◆ Exercise: In the material below, count the lines with the word "this" and state that number only.

◆ Raw records:
START
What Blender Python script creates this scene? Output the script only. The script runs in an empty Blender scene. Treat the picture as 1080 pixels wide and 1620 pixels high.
END
START
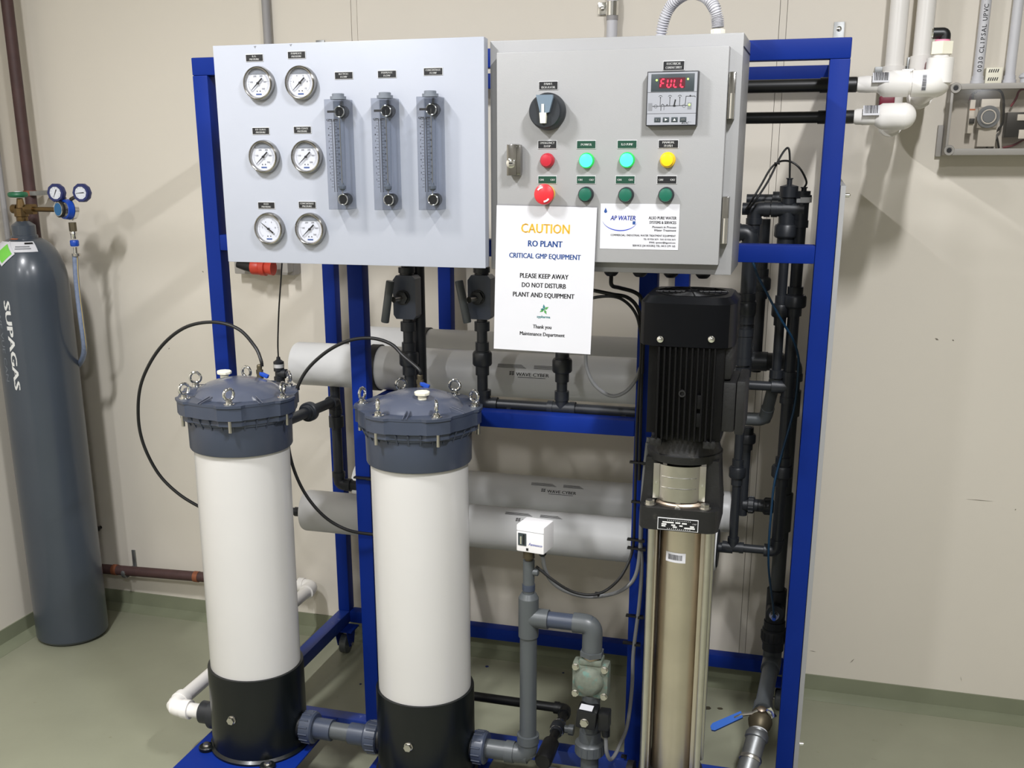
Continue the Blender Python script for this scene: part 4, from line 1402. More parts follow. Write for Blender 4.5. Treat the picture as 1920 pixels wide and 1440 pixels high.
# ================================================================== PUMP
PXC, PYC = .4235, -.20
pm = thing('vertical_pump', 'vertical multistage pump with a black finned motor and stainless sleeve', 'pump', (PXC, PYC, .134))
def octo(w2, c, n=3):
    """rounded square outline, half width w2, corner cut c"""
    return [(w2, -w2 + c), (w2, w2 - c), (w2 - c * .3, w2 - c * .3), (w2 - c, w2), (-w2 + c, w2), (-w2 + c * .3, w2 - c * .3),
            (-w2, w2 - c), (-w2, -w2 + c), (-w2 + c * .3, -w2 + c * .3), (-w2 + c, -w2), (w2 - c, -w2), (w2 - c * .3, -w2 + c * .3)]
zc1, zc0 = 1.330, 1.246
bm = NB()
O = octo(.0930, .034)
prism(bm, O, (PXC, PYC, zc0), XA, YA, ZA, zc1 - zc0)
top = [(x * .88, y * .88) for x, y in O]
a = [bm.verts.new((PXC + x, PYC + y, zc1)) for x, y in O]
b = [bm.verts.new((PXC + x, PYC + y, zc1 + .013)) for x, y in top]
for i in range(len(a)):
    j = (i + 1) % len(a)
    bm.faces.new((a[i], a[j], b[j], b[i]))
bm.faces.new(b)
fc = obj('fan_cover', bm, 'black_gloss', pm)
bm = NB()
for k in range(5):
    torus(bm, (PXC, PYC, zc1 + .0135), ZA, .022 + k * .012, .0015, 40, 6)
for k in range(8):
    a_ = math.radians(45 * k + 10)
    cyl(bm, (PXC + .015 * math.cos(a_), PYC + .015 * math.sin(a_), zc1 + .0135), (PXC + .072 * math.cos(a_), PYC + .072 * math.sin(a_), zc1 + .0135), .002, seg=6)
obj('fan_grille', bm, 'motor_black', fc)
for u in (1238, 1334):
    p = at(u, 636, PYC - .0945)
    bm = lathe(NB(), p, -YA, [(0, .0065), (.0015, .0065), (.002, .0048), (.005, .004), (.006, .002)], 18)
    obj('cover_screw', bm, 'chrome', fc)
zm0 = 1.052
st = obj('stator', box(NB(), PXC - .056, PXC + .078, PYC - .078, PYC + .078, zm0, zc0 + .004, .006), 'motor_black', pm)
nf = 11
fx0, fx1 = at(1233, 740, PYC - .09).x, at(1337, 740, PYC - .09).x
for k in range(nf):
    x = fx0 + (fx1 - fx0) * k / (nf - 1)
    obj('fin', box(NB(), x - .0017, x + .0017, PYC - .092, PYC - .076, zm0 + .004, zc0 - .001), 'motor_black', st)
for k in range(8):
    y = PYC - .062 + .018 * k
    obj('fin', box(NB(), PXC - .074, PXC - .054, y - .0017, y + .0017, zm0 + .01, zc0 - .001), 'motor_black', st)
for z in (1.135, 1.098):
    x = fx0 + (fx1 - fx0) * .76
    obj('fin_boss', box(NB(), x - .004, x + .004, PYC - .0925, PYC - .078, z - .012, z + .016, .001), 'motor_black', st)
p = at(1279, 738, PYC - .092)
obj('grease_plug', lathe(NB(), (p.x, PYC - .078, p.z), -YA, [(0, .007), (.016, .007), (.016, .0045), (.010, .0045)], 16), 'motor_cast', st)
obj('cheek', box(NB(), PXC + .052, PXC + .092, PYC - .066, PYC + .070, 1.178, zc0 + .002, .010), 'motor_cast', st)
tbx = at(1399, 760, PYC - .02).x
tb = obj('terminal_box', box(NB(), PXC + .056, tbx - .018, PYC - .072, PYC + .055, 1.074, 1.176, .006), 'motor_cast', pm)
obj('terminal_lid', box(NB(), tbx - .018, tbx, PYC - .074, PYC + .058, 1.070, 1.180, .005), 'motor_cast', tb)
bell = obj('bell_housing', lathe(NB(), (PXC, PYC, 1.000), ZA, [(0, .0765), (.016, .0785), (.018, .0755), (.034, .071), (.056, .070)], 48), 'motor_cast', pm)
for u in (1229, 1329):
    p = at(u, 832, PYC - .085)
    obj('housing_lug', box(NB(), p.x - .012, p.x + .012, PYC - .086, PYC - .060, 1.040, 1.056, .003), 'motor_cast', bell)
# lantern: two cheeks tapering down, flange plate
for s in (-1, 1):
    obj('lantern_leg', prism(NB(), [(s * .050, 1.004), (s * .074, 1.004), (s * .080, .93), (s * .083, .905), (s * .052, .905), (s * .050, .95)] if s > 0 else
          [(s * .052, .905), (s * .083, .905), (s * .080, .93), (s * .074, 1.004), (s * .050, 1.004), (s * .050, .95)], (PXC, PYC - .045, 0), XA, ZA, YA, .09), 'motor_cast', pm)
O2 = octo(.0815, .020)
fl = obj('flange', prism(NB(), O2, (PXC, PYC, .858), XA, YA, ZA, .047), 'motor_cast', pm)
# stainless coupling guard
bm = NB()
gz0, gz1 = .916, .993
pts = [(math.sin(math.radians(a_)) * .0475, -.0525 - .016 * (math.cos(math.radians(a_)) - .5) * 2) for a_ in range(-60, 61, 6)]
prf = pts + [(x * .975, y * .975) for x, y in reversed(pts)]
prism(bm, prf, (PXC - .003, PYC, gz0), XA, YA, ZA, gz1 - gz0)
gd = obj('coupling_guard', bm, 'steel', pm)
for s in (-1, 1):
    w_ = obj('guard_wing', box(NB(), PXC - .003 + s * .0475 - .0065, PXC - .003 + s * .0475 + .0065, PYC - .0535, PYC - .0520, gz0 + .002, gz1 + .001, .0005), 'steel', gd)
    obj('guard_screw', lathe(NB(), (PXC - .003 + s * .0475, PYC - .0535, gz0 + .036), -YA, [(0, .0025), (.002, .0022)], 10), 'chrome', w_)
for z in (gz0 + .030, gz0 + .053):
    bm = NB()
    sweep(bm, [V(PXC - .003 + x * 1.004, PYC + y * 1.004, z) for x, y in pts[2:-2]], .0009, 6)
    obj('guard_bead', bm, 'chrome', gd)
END
◆ Reply: 2